Tal proibição não se aplica à agravação da quantia fixada para cada dia de multa, se a situação económica e financeira do arguido tiver, entretanto, melhorado de forma sensível (artigo 409.º, n.º 2, do Código de Processo Penal).
É o que resulta do princípio da reformatio in pejus, nos termos do qual, «o tribunal superior não está impedido de ter opinião diversa quanto à qualificação dos factos provados, já que o conhecimento do direito é officio do tribunal. Porém, (…) a nova qualificação tida por correcta, não poderá nunca prejudicar a pena já aplicada ou ter outros efeitos que eventualmente assistam o arguido. Quer dizer, em tal circunstância, a nova qualificação garante apenas a preocupação rigor jurídico da decisão, mas é inconsequente quanto ao mais”)[15]».
Assim sendo, estando em causa a modificação da medida dos dias de pena de multa (e não a respectiva quantia) na sequência de recurso interposto apenas pelo arguido, está vedado a este Tribunal a agravação da pena de multa, mantendo-se a fixada pelo tribunal recorrido.
V. DECISÃO
Em face do exposto, acordam os Juízes que compõem a 5ª Secção Criminal do Tribunal da Relação de Coimbra em:
1. Proceder à alteração da qualificação jurídica dos factos provados, e em consequência:
1.1. Revogar a sentença recorrida na parte em que condenou a arguida pela prática, em autoria material e na forma consumada, de um crime de falsificação de documento, p. p. pelo art.º 256.º, n.º 1, al. d) do Código Penal;
1.2. Condenar a arguida pela prática de um crime de crime de falsidade informática p. e p. pelo art.º 3.º n.º 1 da Lei n.º 109/2009 na pena de 100 (cem) dias de multa, à taxa diária de 6€ (seis).
2. Julgar improcedente o recurso, e, em consequência manter no remanescente a sentença recorrida.
Custas pela arguida recorrente, fixando-se a taxa de justiça em 4 UC´s (artigos 513 e 514 do Código de Processo Penal e artigo 8, n.º 9 e Tabela III anexa do Regulamento das Custas Processuais.

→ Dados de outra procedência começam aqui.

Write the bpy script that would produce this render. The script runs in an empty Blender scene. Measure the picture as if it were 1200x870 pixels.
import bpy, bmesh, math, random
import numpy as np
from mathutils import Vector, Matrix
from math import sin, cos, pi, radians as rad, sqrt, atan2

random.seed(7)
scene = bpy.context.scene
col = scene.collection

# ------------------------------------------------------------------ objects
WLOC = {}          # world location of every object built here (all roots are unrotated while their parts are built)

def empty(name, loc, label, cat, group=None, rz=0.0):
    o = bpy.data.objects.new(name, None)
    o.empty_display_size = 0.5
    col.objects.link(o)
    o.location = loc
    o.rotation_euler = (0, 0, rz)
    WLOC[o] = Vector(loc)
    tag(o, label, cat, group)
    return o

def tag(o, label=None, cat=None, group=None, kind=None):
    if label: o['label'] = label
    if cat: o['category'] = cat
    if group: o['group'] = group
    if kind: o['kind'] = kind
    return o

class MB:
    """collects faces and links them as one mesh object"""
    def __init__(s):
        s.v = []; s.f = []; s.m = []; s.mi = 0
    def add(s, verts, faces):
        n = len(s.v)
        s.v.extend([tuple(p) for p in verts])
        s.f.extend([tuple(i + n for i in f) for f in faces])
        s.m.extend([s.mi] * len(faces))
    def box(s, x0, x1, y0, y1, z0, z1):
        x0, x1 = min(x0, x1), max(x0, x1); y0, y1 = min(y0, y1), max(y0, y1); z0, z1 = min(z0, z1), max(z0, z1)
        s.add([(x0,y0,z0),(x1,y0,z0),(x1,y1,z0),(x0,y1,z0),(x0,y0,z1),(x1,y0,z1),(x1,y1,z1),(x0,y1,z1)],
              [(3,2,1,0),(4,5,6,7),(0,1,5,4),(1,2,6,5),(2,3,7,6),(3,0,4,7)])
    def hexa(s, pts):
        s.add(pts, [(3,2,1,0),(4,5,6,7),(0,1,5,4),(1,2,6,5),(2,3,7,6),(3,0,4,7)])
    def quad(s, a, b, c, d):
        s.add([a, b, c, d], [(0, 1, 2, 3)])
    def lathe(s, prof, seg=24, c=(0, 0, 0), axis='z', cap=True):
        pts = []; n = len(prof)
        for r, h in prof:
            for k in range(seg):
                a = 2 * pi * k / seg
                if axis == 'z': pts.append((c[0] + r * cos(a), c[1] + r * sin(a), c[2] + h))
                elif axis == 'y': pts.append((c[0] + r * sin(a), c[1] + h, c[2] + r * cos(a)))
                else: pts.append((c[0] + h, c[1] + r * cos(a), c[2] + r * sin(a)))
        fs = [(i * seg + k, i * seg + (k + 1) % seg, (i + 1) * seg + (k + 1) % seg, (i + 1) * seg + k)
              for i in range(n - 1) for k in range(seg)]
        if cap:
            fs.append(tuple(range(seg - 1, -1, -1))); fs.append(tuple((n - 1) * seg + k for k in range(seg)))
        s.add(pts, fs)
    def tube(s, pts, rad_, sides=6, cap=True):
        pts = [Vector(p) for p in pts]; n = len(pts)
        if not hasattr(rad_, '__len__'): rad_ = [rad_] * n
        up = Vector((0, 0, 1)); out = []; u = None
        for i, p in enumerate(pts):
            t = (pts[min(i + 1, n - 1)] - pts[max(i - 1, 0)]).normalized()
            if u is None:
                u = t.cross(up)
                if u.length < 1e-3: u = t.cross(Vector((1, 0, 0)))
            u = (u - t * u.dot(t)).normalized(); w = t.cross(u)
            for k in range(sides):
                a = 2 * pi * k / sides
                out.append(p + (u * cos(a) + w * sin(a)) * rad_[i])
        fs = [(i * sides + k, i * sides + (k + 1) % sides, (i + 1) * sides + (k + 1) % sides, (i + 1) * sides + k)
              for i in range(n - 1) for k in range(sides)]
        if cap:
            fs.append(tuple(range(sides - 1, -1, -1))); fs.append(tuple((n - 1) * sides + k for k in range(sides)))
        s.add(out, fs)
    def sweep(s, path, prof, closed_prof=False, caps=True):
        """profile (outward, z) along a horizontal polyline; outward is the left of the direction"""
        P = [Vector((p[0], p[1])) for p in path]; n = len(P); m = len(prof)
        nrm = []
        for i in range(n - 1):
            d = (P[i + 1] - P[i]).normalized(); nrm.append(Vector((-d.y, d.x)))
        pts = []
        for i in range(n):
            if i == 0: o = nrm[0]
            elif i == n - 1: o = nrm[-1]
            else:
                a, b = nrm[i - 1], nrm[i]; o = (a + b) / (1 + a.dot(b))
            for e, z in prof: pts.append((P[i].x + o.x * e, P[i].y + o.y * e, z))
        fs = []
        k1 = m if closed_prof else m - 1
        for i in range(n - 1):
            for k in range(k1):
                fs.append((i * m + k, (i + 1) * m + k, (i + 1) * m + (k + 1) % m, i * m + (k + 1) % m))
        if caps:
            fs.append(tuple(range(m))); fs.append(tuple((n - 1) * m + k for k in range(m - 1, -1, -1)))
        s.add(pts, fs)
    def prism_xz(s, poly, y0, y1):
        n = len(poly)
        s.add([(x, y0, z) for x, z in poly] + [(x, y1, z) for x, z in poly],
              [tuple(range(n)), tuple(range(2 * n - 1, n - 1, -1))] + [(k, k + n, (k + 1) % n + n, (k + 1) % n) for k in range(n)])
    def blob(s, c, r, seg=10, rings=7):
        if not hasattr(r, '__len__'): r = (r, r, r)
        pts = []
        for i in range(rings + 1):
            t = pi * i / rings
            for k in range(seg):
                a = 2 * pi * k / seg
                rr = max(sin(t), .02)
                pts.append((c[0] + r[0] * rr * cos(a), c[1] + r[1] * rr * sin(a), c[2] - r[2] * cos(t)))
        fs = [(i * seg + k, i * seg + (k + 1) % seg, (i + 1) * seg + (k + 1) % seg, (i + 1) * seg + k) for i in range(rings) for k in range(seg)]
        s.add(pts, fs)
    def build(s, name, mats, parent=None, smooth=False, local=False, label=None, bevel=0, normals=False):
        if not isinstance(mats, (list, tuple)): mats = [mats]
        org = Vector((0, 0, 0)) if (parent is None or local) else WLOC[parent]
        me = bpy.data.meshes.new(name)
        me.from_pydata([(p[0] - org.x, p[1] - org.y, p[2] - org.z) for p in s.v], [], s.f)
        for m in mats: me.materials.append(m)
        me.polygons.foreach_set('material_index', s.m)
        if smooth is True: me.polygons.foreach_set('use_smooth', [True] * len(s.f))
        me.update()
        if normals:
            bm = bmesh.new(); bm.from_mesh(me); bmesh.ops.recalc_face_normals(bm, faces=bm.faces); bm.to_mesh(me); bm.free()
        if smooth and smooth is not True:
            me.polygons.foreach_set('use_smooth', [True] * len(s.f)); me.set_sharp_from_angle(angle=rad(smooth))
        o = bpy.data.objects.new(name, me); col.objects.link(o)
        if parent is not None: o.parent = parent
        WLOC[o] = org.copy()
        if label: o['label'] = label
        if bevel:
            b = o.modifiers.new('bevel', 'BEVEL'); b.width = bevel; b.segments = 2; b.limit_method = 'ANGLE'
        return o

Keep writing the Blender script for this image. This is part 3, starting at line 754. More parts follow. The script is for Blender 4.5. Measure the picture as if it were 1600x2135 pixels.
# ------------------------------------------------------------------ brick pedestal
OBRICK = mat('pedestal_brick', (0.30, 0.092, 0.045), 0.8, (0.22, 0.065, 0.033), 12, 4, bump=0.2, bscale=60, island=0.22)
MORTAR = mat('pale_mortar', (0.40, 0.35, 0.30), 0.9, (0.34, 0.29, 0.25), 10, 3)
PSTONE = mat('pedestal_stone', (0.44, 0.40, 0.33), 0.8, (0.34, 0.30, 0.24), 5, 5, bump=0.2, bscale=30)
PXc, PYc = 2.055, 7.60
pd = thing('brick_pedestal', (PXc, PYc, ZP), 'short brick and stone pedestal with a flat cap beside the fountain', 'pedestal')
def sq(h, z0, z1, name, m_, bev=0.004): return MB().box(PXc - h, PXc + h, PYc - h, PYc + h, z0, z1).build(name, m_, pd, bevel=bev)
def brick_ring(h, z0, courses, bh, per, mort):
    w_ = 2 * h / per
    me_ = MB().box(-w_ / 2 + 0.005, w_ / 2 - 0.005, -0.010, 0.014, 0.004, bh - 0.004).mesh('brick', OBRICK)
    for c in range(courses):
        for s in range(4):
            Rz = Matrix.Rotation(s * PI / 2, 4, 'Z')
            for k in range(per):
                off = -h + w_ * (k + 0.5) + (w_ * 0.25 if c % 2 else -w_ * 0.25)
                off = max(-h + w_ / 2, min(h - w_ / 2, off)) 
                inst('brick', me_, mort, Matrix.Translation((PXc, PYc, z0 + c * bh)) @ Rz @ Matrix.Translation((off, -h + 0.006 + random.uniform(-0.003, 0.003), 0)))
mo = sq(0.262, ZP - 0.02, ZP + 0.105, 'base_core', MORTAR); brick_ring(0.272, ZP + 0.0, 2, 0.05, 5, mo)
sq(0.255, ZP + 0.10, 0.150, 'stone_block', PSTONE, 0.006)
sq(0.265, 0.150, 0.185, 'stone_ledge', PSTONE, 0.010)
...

Coimbra, 20 de novembro de 2024
Alcina da Costa Ribeiro
Alexandra Guiné
Ana Carolina Cardoso
[1] Helena Moniz, in Comentário Conimbricense do Código Penal, Parte Especial, Tomo II, primeira edição, p. 680 e ss.
[2] Helena Moniz, O Crime de Falsificação de “O Crime de Falsificação de Documentos, p. 179
[3] Helena Moniz, in Comentário Conimbricense do Código Penal, Parte Especial, Tomo II, 1.ª edição, p. 664.
[4] Acórdão deste Tribunal da Relação de 24/04/2024, proferido no processo n.º 24/19.4GAFVN.C1.
[5] Helena Moniz e Nuno Brandão, Comentário Conimbricense do Código Penal, Parte Especial, Tomo II, vol. II, 2.ª edição, p. 27.
[6] Neste sentido Leal Henriques e Simas Samos, Código Penal Anotado, em anotação ao artigo 256.º
[7] Comentário Conimbricense do Código Penal, tomo. II, primeira edição, p. 683.
[8] Helena Moniz e Nuno Brandão, obra citada, p. 43.
[9]Acórdão do Tribunal da Relação de Coimbra de 26.03.2014, no proc. n.º 18/10.5TATND.C1, www.dgsi.pt.
[10]Acórdão do Tribunal da Relação de Évora de 26.04.2016, no proc. n.º 1649/13.7TDLSB.E1, www.dgsi.pt.
[11]Acórdão do Tribunal desta Relação de Coimbra de 24.05.2023 (processo n.º 84/20.5GBPMS.C1, que subscrevemos como adjunta).
[12] Duarte Alberto Rodrigues Nunes, O crime de falsidade informática, Julgar Online, Outubro de 2017, disponível em http://julgar.pt/wp-content/uploads/2017/10/20171018-ARTIGO-JULGAR-O-crime-de-falsidade-inform%C3%A1tica-Duarte-Alberto-Rodrigues-Nunes.pdf.
[13] Duarte Alberto Rodrigues Nunes, ob. cit.
[14]Acórdão do Supremo Tribunal de Justiça de 18/11/2020, processo n.º 1462/16.0PCSNT.S1, www.dgsi.pt
[15] Pereira Madeira, Código de Processo Penal Comentado, anotação ao art.º 409.º, p. 1346.